Und noch einmal Netanjahu

ISRAEL Die rechtskonservativ-religiöse Koalition verfügt nur über eine Mehrheit von einer Stimme. Damit stehen dem alten und neuen Regierungschef schwierige Zeiten bevor

Nach dem Pokern bis zur letzten Minute sind weitere Erpressungen absehbar

AUS JERUSALEM SUSANNE KNAUL

Eine erste Amtshandlung von Israels neuer Regierung wird die Annullierung einer Reform ihrer Vorgängerin sein. Unter der Federführung von Jair Lapid, dem scheidenden Finanzminister der Zukunftspartei, war die Regierung auf 18 Ministerien zusammengeschrumpft.

„Hunderttausende warme Mahlzeiten“ für notleidende Schüler seien mit dem so eingesparten Geld finanziert worden, rühmte sich Lapid noch im Wahlkampf. Nun brauchte Netanjahu jedoch die Sitze im Kabinett, um die ultraorthodoxen Parteien, den Sozialreformer Mosche Kachlon und den nationalreligiösen Chef der Fraktion Das jüdische Heim, Naftali Bennett, für seine Koalition zu gewinnen.

Vor allem Bennett pokerte hoch bis zur letzten Minute vor Ablauf der Frist für die Koalitionsverhandlungen in der Nacht zum Donnerstag. Nur acht Mandate hatte seine nationalreligiöse Siedlerpartei bei den Wahlen erreicht. Um das Jüdische Heim für seine Koalition zu gewinnen, musste Netanjahu das Justiz-, Erziehungs- und Landwirtschaftsministerium hergeben.

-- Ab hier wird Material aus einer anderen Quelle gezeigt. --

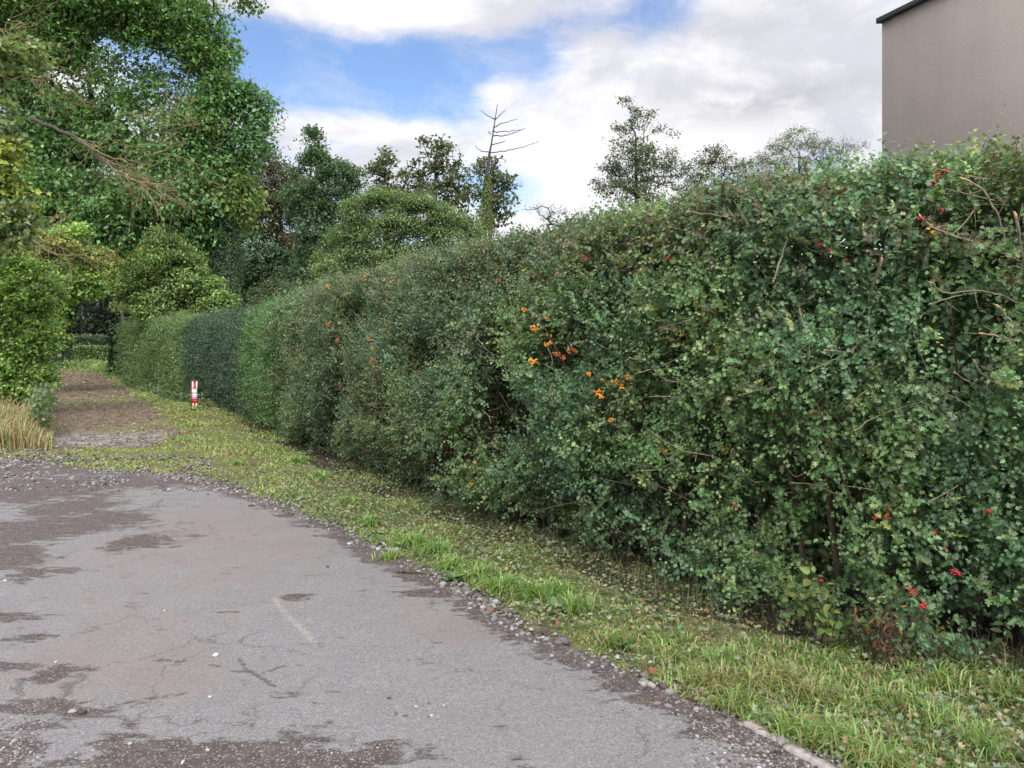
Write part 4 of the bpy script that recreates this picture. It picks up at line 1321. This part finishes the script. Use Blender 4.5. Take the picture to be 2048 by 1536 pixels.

Im Likud herrscht schon jetzt Unmut über den hohen Preis, den die Partner dem Regierungschef abverlangten. Dass die kleinen Parteien so viel Macht hatten, ist dem plötzlichen Ausscheiden von Avigdor Lieberman, Chef der weltlich-nationalen Fraktion Israel ist unser Heim zu verdanken. Ganze zwei Tage vor Ablauf der Frist für die Regierungsbildung zog sich Lieberman mit dem Argument, die Koalition sei ihm „nicht nationalistisch genug“, zurück. Lieberman forderte eine Fortsetzung des Siedlungsbaus, um den er indes kaum hätte fürchten müssen.

Netanjahu war wegen Liebermans Ausscheiden auf jeden einzelnen der verbleibenden Kandidaten angewiesen, um eine knappe parlamentarische Mehrheit von 61 der 120 Sitze zu erreichen. Schon sind weitere Erpressungen im Stil des Jüdischen Heims absehbar, es sei denn, es gelingt Netanjahu, in den kommenden Wochen doch noch Partner aus dem Mitte-Links-Spektrum zu rekrutieren.

Eine große Koalition mit dem zionistischen Lager lehnte Parteichef Jizchak Herzog anfangs sehr deutlich ab. In den letzten Wochen wird es jedoch stiller um den Sozialdemokraten – und politische Analysten in Israel spekulieren doch wieder über die Möglichkeit eines Zusammengehens von Herzog und Netanjahu, mit dem Ziel, eine Neuwahl zu vermeiden.

Die Partner der jetzigen Koalition könnten schon miteinander in Streit geraten, wenn Netanjahu sein Versprechen umsetzt und die Gesetzreform rückgängig macht, die eine strafrechtliche Verfolgung von ultraorthodoxen Wehrdienstverweigerern vorsieht. Die Forderung kam von den zwei neuen ultraorthodoxen Partnern, Schass und das Vereinigte Tora-Judentum, die sieben beziehungsweise sechs Sitze in der Knesset belegen. Mosche Kachlon, Chef der Ein-Themen-Partei Kulanu, die sich der sozialen Gerechtigkeit verschreibt, lehnt eine Annullierung der Reform ab.